◆ **CHALLENGE**:
Lift every line from the entries that includes the word "picture".

(Records from a data collection)
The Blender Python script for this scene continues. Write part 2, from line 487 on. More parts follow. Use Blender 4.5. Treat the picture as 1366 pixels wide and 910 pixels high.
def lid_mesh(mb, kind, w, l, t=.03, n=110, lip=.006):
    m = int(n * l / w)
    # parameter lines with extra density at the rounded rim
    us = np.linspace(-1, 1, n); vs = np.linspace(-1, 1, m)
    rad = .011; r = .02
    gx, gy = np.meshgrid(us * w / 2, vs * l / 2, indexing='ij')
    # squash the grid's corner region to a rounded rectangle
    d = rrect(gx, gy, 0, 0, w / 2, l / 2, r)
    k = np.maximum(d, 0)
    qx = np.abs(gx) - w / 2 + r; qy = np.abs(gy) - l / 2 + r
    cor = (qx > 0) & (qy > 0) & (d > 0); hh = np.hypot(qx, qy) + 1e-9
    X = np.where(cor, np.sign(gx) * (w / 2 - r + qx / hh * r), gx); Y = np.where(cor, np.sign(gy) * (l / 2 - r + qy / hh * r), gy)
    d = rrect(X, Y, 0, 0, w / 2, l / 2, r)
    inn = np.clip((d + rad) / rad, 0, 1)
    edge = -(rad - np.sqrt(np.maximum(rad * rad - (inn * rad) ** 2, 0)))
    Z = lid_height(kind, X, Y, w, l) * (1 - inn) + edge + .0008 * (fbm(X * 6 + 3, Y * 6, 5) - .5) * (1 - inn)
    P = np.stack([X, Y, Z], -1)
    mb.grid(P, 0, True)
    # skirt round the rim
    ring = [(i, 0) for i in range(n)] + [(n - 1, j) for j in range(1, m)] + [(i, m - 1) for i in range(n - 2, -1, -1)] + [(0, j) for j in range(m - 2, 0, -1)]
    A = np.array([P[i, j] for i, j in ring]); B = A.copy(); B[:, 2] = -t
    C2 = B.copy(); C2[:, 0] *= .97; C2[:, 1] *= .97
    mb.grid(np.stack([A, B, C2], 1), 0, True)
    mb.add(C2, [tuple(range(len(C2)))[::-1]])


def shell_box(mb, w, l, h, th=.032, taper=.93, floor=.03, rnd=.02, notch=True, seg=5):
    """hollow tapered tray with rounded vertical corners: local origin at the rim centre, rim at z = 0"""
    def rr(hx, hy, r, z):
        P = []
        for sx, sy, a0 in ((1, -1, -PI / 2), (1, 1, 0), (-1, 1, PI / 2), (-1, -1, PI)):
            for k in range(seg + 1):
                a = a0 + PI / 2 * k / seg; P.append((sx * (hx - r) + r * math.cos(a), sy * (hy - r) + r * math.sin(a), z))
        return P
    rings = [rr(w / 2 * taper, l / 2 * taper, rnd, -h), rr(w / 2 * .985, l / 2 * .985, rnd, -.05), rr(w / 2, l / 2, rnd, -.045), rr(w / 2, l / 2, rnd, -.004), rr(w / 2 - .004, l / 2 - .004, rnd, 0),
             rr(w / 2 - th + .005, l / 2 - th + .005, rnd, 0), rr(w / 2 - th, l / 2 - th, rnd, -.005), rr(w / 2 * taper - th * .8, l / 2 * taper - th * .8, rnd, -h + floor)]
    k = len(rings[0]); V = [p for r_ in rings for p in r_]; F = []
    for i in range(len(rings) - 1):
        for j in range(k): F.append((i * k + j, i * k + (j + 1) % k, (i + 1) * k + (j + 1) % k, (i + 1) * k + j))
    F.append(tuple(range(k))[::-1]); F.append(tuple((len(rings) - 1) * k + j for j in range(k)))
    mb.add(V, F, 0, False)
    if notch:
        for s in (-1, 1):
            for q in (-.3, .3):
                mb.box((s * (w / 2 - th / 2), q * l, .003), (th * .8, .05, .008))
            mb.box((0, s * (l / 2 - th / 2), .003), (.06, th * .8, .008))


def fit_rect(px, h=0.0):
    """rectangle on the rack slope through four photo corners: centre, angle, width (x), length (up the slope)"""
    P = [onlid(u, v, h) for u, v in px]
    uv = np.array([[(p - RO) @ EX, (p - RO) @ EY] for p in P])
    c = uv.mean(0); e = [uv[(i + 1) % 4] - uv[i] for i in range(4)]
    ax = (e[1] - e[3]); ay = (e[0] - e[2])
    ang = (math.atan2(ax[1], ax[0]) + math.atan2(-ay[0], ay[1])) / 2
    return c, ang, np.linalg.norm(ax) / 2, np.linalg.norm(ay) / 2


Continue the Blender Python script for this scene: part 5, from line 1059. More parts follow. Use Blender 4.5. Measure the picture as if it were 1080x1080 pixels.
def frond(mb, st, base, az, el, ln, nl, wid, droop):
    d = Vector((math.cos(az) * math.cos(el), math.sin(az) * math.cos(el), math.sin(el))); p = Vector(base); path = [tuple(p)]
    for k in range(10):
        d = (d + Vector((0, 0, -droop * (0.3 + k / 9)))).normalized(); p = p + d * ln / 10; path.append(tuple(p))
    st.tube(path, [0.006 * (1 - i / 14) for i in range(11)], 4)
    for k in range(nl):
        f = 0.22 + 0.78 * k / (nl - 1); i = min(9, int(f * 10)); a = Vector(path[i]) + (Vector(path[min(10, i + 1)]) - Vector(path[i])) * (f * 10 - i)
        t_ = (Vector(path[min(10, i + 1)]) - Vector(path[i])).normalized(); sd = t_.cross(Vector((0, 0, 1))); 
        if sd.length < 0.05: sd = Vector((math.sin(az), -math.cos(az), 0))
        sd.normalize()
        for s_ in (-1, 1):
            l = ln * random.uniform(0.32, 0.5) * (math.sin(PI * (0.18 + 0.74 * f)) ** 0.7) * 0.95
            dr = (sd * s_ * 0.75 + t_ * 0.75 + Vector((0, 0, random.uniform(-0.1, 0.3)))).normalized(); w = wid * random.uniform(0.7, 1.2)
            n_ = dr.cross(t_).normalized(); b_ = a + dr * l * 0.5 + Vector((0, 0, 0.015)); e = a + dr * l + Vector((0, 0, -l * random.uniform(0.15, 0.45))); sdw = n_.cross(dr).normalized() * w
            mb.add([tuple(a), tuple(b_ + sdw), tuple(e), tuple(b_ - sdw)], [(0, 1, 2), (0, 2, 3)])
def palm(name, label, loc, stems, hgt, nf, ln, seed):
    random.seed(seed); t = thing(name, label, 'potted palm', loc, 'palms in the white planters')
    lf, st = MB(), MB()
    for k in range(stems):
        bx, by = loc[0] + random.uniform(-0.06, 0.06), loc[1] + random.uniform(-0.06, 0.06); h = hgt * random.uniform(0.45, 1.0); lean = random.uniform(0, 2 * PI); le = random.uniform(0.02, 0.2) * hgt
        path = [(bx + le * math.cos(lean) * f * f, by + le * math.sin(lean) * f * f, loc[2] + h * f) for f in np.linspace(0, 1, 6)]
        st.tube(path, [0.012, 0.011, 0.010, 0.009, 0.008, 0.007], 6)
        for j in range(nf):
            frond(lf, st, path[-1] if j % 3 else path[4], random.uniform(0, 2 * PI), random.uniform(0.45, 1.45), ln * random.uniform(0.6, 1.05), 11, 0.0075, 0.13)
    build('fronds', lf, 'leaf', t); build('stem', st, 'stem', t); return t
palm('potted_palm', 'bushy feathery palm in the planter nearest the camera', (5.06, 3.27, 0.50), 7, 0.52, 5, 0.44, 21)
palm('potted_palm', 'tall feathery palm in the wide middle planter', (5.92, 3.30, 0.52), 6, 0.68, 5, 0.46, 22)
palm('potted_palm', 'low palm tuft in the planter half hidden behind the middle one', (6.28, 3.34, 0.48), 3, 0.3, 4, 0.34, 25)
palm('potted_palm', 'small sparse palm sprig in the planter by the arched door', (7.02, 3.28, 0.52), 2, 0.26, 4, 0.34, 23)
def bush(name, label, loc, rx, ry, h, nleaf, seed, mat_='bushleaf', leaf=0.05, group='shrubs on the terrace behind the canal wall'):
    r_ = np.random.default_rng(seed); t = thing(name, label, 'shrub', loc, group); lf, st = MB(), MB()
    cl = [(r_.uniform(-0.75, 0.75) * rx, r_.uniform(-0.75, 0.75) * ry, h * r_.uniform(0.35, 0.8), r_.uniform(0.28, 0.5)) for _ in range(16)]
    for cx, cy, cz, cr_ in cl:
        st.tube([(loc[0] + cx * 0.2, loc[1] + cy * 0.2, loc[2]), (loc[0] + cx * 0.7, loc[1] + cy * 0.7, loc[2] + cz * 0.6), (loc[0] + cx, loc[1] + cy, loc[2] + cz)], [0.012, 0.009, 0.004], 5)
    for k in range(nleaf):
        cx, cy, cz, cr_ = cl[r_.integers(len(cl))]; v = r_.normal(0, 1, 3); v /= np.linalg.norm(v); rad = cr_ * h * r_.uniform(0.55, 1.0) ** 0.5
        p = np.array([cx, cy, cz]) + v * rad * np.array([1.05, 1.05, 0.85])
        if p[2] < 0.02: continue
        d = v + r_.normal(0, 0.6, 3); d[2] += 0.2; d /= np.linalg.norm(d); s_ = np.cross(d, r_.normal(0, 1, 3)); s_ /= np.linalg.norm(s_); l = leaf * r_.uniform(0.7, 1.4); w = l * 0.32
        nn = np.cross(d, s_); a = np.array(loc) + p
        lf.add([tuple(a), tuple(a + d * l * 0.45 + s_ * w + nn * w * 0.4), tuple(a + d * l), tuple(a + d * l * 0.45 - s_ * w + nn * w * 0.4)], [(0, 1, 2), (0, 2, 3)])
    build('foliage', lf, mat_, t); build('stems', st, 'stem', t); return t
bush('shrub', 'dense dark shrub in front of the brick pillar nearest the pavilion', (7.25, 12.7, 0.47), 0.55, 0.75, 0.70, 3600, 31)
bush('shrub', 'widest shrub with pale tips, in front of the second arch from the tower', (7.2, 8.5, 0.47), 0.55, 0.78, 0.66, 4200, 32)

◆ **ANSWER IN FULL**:
The Blender Python script for this scene continues. Write part 2, from line 487 on. More parts follow. Use Blender 4.5. Treat the picture as 1366 pixels wide and 910 pixels high.
Continue the Blender Python script for this scene: part 5, from line 1059. More parts follow. Use Blender 4.5. Measure the picture as if it were 1080x1080 pixels.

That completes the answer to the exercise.